Heating: Carbon Emissions

(asked on 11th June 2020) - View Source

Question to the Department for Business, Energy and Industrial Strategy:

To ask Her Majesty's Government why the future support for low carbon heat consultation failed to include the option of large-scale heat pump projects, and proposed support only for off-grid domestic settings and district heat initiatives.


Answered by
Lord Callanan Portrait
Lord Callanan
Parliamentary Under Secretary of State (Department for Energy Security and Net Zero)
This question was answered on 25th June 2020

The aim of the Clean Heat Grant scheme for heat pumps and biomass is to provide targeted support to households and small and medium-size enterprises, where upfront cost is a particular barrier in transitioning to low-carbon heat. The scheme is focussed on supporting the installer base that will be required to implement regulations to phase out the installation of high-carbon fossil fuel heating off the gas grid. The Government is committed to doing this during the 2020s, as set out in the Clean Growth Strategy.

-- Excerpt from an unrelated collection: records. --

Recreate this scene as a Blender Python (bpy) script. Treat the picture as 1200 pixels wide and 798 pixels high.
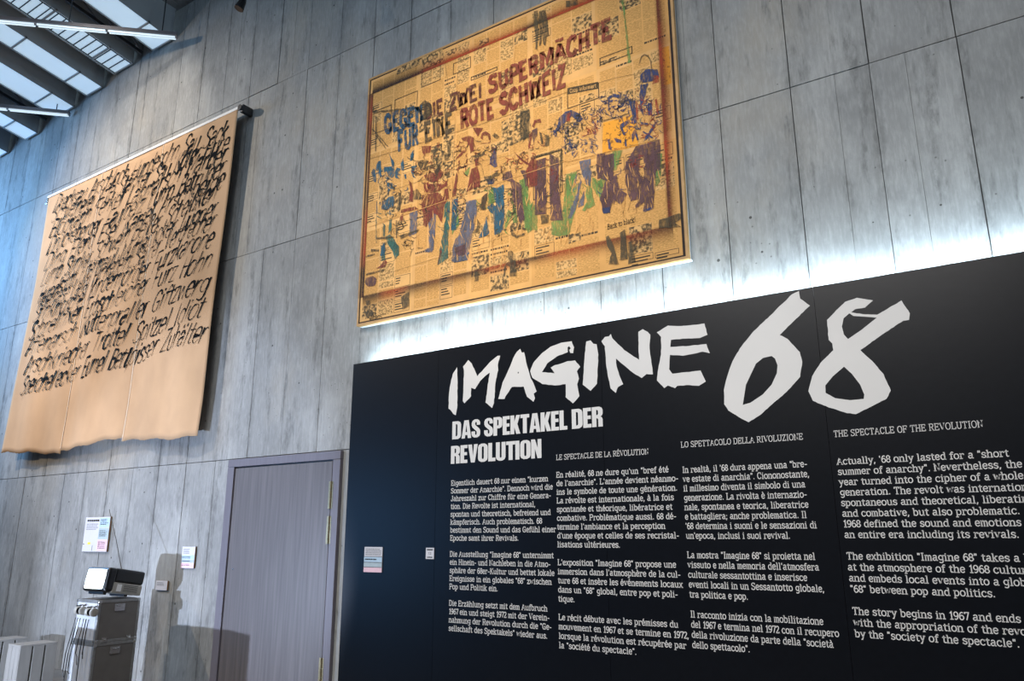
import bpy, bmesh, math, random
from mathutils import Vector, Matrix, geometry
for o in list(bpy.data.objects): bpy.data.objects.remove(o)
SC = bpy.context.scene; COL = SC.collection
# ---------------------------------------------------------------- camera
F, PX, PY, CD, EYE = 901.0, 600.0, 399.0, 5.4, 1.59
hx, hy = -796.0-PX, 631.0-PY; vx = 592.4-PX; vy = -(F*F+hx*vx)/hy
AX = -Vector((hx, -hy, -F)).normalized(); AZ = Vector((vx, -vy, -F)).normalized(); AY = AZ.cross(AX)
R = Matrix((AX, AY, AZ))                     # camera vector -> world vector
CAM = Vector((0, -CD, EYE))
cd = bpy.data.cameras.new('camera'); cam = bpy.data.objects.new('camera', cd); COL.objects.link(cam)
cd.sensor_width = 36; cd.lens = F/1200*36; cd.clip_end = 100
M4 = R.to_4x4(); M4.translation = CAM; cam.matrix_world = M4; SC.camera = cam
# ---------------------------------------------------------------- world, lights, exposure
SC.view_settings.view_transform = 'Standard'; SC.view_settings.look = 'None'
SC.view_settings.exposure = 0.0; SC.view_settings.gamma = 1.0; SC.view_settings.use_curve_mapping = False
w = bpy.data.worlds.new('hall'); SC.world = w; w.use_nodes = True
w.node_tree.nodes['Background'].inputs[0].default_value = (.62, .76, 1, 1)
w.node_tree.nodes['Background'].inputs[1].default_value = .15
def light(name, kind, loc, target, power, color, **kw):
    l = bpy.data.lights.new(name, kind); l.energy = power; l.color = color
    for k, v in kw.items(): setattr(l, k, v)
    o = bpy.data.objects.new(name, l); COL.objects.link(o); o.location = loc
    o.rotation_euler = (Vector(target)-Vector(loc)).to_track_quat('-Z', 'Y').to_euler(); return o
light('hall_ceiling_wash', 'AREA', (-2.6, -7.5, 7.2), (-2.6, 0, .8), 228, (1, .97, .94), shape='RECTANGLE', size=6, size_y=3, spread=math.radians(92))
light('daylight_from_left', 'AREA', (-17.0, -3.5, 7.0), (-14.0, 0, 5.2), 300, (.26, .55, 1), shape='RECTANGLE', size=3, size_y=3, spread=math.radians(95))
light('added_upper_wall_fill', 'AREA', (-4.5, -3.6, 8.95), (-4.5, 0, 5.6), 105, (.46, .72, 1), shape='RECTANGLE', size=9, size_y=1.2)  # added blue fill that cools the upper wall, no skylight modelled
light('added_blue_sheen_light', 'AREA', (-13.5, -8.5, 1.7), (-4.6, 0, 1.6), 17, (.16, .46, 1), shape='RECTANGLE', size=3.5, size_y=2.6, spread=math.radians(60))  # added unseen light, gives the black panel's left part a navy sheen
light('banner_spot', 'SPOT', (-12.6, -5.0, 8.0), (-9.8, 0, 4.9), 1650, (1, .84, .66), spot_size=math.radians(78), spot_blend=.8, shadow_soft_size=.05)
light('banner_top_spot', 'SPOT', (-9.0, -2.6, 8.6), (-9.9, 0, 6.8), 230, (1, .86, .70), spot_size=math.radians(64), spot_blend=1, shadow_soft_size=.05)
light('picture_spot', 'SPOT', (-3.4, -5.2, 7.6), (-3.75, 0, 4.9), 880, (1, .82, .56), spot_size=math.radians(37), spot_blend=.85, shadow_soft_size=.06)
light('low_wall_spot', 'SPOT', (-11.5, -4.5, 4.6), (-10.8, 0, 1.4), 330, (1, .74, .46), spot_size=math.radians(96), spot_blend=.9, shadow_soft_size=.05)
light('projector_beam', 'SPOT', (-8.5, -4.0, .77), (-8.35, 0, 1.15), 820, (.62, .74, 1), spot_size=math.radians(78), spot_blend=.32, shadow_soft_size=.012)
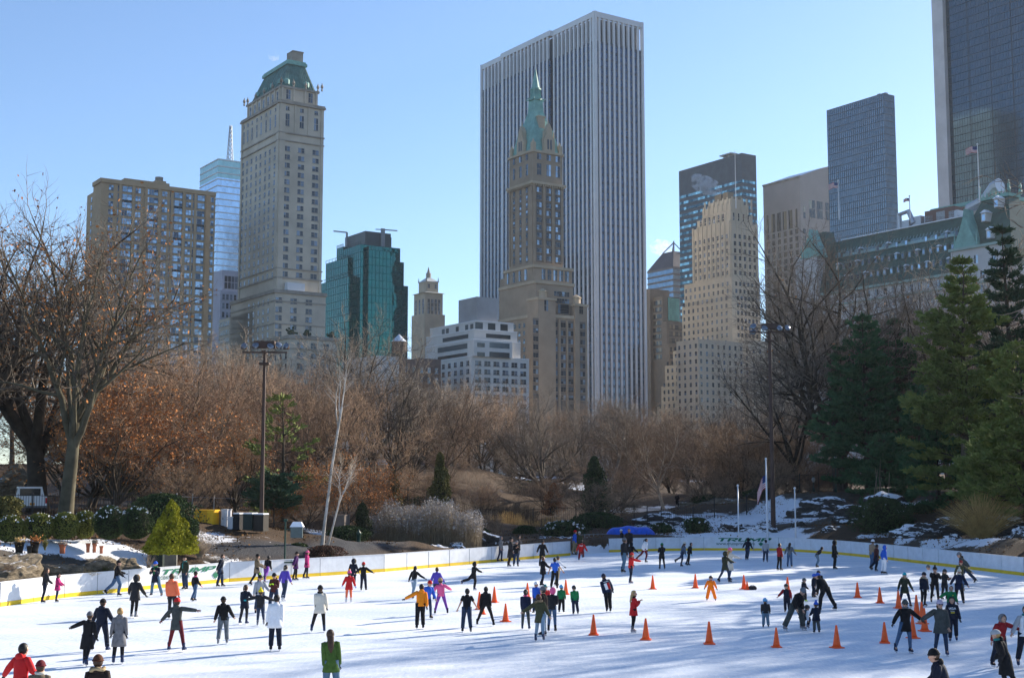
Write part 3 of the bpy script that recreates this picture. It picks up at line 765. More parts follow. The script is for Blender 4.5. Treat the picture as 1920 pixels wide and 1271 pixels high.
# ---- 8 stone hotel tower with the green spire
b = Bld('spired_hotel', 'slender brown stone hotel tower with gables and a green copper spire', 'building', 999, 400, 520, 5)
def sherry(b):
    Z = b.z; X = lambda p, o=0: b.Rr(p, 420, o)[0]; Y = lambda p, o=0: b.L(p, 420, o)[0]
    xR = X(1055); yL = Y(955); zs = Z(281); zb = Z(340)
    w_ = MB(); w_.box(0,0,-4,xR,yL,zs)
    for x in (0, xR*.33, xR*.62, xR-1): w_.box(x, -.45, Z(490), x+1.0, 0, zb-1.2)
    for y in (0, yL-1): w_.box(-.4, y, Z(490), 0, y+1, zb-1.2)
    b.part('wall', w_, M_BROWN)
    c_ = MB(); ledge(c_,0,0,xR,yL,zb-.9,1.0,1.1); ledge(c_,0,0,xR,yL,zs-.8,.9,.6)
    for y in lin(0,yL,14): c_.box(-1.0, y-.2, zb-1.7, -.02, y+.2, zb-.9)
    for x in lin(0,xR,14): c_.box(x-.2, -1.0, zb-1.7, x+.2, -.02, zb-.9)
    b.part('cornice', c_, M_BUFF)
    # gables
    gb = MB()
    def gable(cx, cy, face, w, h, zz):
        hw = w/2; pts = [(-hw,0),(hw,0),(hw,h*.45),(hw*.55,h*.62),(hw*.45,h*.85),(0,h*1.05),(-hw*.45,h*.85),(-hw*.55,h*.62),(-hw,h*.45)]
        if face == 'R': r0 = [(cx+p, cy-.7, zz+q) for p,q in pts]; r1 = [(cx+p, cy+1.5, zz+q) for p,q in pts]
        else: r0 = [(cx-.7, cy-p, zz+q) for p,q in pts]; r1 = [(cx+1.5, cy-p, zz+q) for p,q in pts]
        gb.loft([r0, r1])
        for s in (-1, 1):
            if face == 'R': gb.cyl((cx+s*hw, cy), .5, zz, zz+h*.75, 6, .15)
            else: gb.cyl((cx, cy+s*hw), .5, zz, zz+h*.75, 6, .15)
        if face == 'R': gb.cyl((cx,cy+.3),.35,zz+h,zz+h*1.25,6,.1)
        else: gb.cyl((cx+.3,cy),.35,zz+h,zz+h*1.25,6,.1)
    hg = Z(228)-zs
    gable(xR*.56, .6, 'R', xR*.36, hg, zs); gable(.6, yL*.52, 'L', yL*.3, hg*.95, zs)
    for (x, y) in ((.8,.8),(xR-.8,.8),(.8,yL-.8),(xR-.8,yL-.8)):
        gb.box(x-.8,y-.8,zs,x+.8,y+.8,zs+3.4); gb.cyl((x,y),.8,zs+3.4,zs+5.0,6,.1)
    gb.box(xR*.36, 3.2, zs+4, xR*.36+3, 5.4, Z(212)); gb.box(xR*.36-.2,3.0,Z(212),xR*.36+3.2,5.6,Z(212)+.6)
    b.part('gable', gb, M_BUFF)
    gw = MB()
    for s in (-.7, .7):
        gw.box(xR*.56+s-.35, -.2, zs+1.2, xR*.56+s+.35, -.05, zs+5.2); gw.box(-.2, yL*.52+s-.35, zs+1.2, -.05, yL*.52+s+.35, zs+5.0)
    b.part('gable_windows', gw, W_STONE)
    # spire roof
    rf = MB(); cx, cy = xR/2, yL/2
    def sq(r, z): return [(cx-r*xR/2, cy-r*yL/2, z),(cx+r*xR/2, cy-r*yL/2, z),(cx+r*xR/2, cy+r*yL/2, z),(cx-r*xR/2, cy+r*yL/2, z)]
    rf.loft([sq(.92,zs+.1), sq(.66,Z(250,cx,cy)), sq(.44,Z(230,cx,cy)), sq(.30,Z(212,cx,cy)), sq(.26,Z(190,cx,cy))])
    rf.cyl((cx,cy), xR*.20, Z(190,cx,cy), Z(187,cx,cy), 8); rf.cyl((cx,cy), xR*.13, Z(187,cx,cy), Z(170,cx,cy), 8); rf.cyl((cx,cy), xR*.16, Z(170,cx,cy), Z(167,cx,cy), 8); rf.cyl((cx,cy), xR*.12, Z(167,cx,cy), Z(128,cx,cy), 8, .08)
    for i in range(8):
        a = i*math.pi/4; rf.bar((cx+math.cos(a)*xR*.14,cy+math.sin(a)*xR*.14,Z(187,cx,cy)),(cx+math.cos(a)*xR*.14,cy+math.sin(a)*xR*.14,Z(170,cx,cy)),.3)
        rf.bar((cx+math.cos(a)*xR*.18,cy+math.sin(a)*xR*.18,Z(189,cx,cy)),(cx+math.cos(a)*xR*.27,cy+math.sin(a)*xR*.27,Z(189,cx,cy)+.3),.4)
    b.part('spire', rf, M_COPPERL)
    # windows
    fh = 3.05; rows = []; z = zb-4.0
    while z > Z(490): rows.append(z); z -= fh
    rc = [X(p) for p in (1011,1029,1046)]; lc = [Y(p) for p in (964,976,988)]
    b.grid('R', rc, rows, 2.4, 1.9, 0, 2); b.grid('L', lc, rows, 1.3, 1.9, 0, 1)
    bay = MB();  # flat strips, darker in colour, in place of recessed bays
    for x in rc: bay.box(x-1.5, -.03, Z(490), x+1.5, .02, zb-1.4)
    for y in lc: bay.box(-.03, y-.8, Z(490), .02, y+.8, zb-1.4)
    for px in (1025,1040,1055,1069): bay.box(X(px,-8)-1.4, -8.03, 0, X(px,-8)+1.4, -7.98, Z(598,0,-8))
    for px in (1004,1091): bay.box(X(px,-9)-1.4, -9.03, 0, X(px,-9)+1.4, -8.98, Z(598,0,-9))
    b.part('window_bays', bay, mat('dark_bay_strip', (.17,.14,.115), .8, var=.15, scale=.3))
    for c1 in rc: b.win('R', c1, Z(326), 2.2, 4.6, 0, 2); b.win('R', c1, Z(297), 2.1, 2.4, 0, 0)
    for c1 in lc: b.win('L', c1, Z(326), 1.6, 4.6, 0, 0); b.win('L', c1, Z(297), 1.8, 2.4, 0, 0)
    # shoulders
    sh = MB()
    x1, y1 = X(1072,-3), Y(930,-2)
    sh.box(-2,-3,-4,x1,y1-6,Z(500,0,-3)); sh.box(0,0,-4,x1-2,y1,Z(510,0,0)); sh.box(-3,-6,-4,X(1074,-6),y1-4,Z(530,0,-6))
    sh.box(-3.5,-8,-4,X(1100,-8),y1-2,Z(592,0,-8)); 
    sh.box(-4,-9,-4,4.5,-2,Z(561,0,-9)); xe = X(1100,-9); sh.box(xe-6,-9,-4,xe,-2,Z(574,xe,-9))
    sh.box(-3.5, -8.4, -4, 1.2, -8, Z(592)); 
    for p in (1033,1048,1062): sh.box(X(p,-8)-.35,-8.4,-4,X(p,-8)+.35,-8,Z(596,0,-8))
    b.part('shoulder', sh, M_BROWN)
    cr_ = MB()
    cr_.box(-2.5,-3.5,Z(500,0,-3)-.4,x1+.5,y1-6,Z(500,0,-3)+.7); cr_.box(-3.4,-6.5,Z(530,0,-6)-.4,X(1074,-6)+.5,y1-4,Z(530,0,-6)+.8); cr_.box(-3.9,-8.5,Z(592,0,-8)-.4,xe+.4,y1-2,Z(592,0,-8)+.8)
    cr_.box(-4.4,-9.4,Z(561,0,-9)-.3,4.9,-1.7,Z(561,0,-9)+.6); cr_.box(xe-6.4,-9.4,Z(574,xe,-9)-.3,xe+.4,-1.7,Z(574,xe,-9)+.6)
    b.part('balustrade', cr_, M_BUFF)
    for (x, z) in ((.4, Z(561,0,-9)+.6), (xe-3, Z(574,xe,-9)+.6)):
        tr = MB(); tr.cyl((x,-5.5),2.0,z,z+2.6,8); tr.cyl((x,-5.5),2.3,z+2.6,z+3.0,8); tr.cyl((x,-5.5),2.1,z+3.0,z+4.1,8,.3); b.part('turret', tr, M_BUFF)
    for z, h in ((Z(523,0,-3), 4.2),):
        for c1 in lin(3, X(1070,-3)-2, 5): b.win('R', c1, z, 1.9, h, -3, 0)
        for c1 in lin(2, y1-9, 4): b.win('L', c1, z, 1.8, h, -2, 0)
    for z in (Z(545,0,-6)-1.5, Z(558,0,-6)-1.5):
        for c1 in lin(7, X(1070,-6)-2, 5): b.win('R', c1, z, 2.2, 1.8, -6, 0)
    for r in range(10):
        z = Z(592,0,-8)-4.0-r*3.15
        for px in (1025,1040,1055,1069): b.win('R', X(px,-8), z, 2.3, 1.8, -8, 0)
        for px in (1004, 1091): b.win('R', X(px,-9), z, 2.3, 1.8, -9, 0)
        for y in lin(1, y1-6, 6): b.win('L', y, z, 1.5, 1.8, -3.5, 1)
        b.win('L', -6.5, z, 1.4, 1.8, -4, 1)
    for c1 in (0, xe-3): b.win('R', c1, Z(583,0,-9), 1.9, 4.2, -9, 0)
    for c1 in lin(7, xe-9, 5): b.win('R', c1, Z(585,0,-8), 1.4, 3.6, -8, 1)
    b.finish(W_MIX, M_BROWN)
sherry(b)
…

While off-gas-grid areas are therefore the focus of the scheme, and BEIS expects uptake to be higher in such areas, we do not propose to exclude support for heat pumps on the gas grid. We are also proposing to support installations in non-domestic buildings up to a capacity of 45kW.

The Clean Heat Grant scheme has been designed as part of a broader package of measures to support the decarbonisation of heat in buildings and in heat networks. The Government intends to publish a Heat and Buildings Strategy later this year, which will set out the wider actions that we will take for reducing emissions from buildings.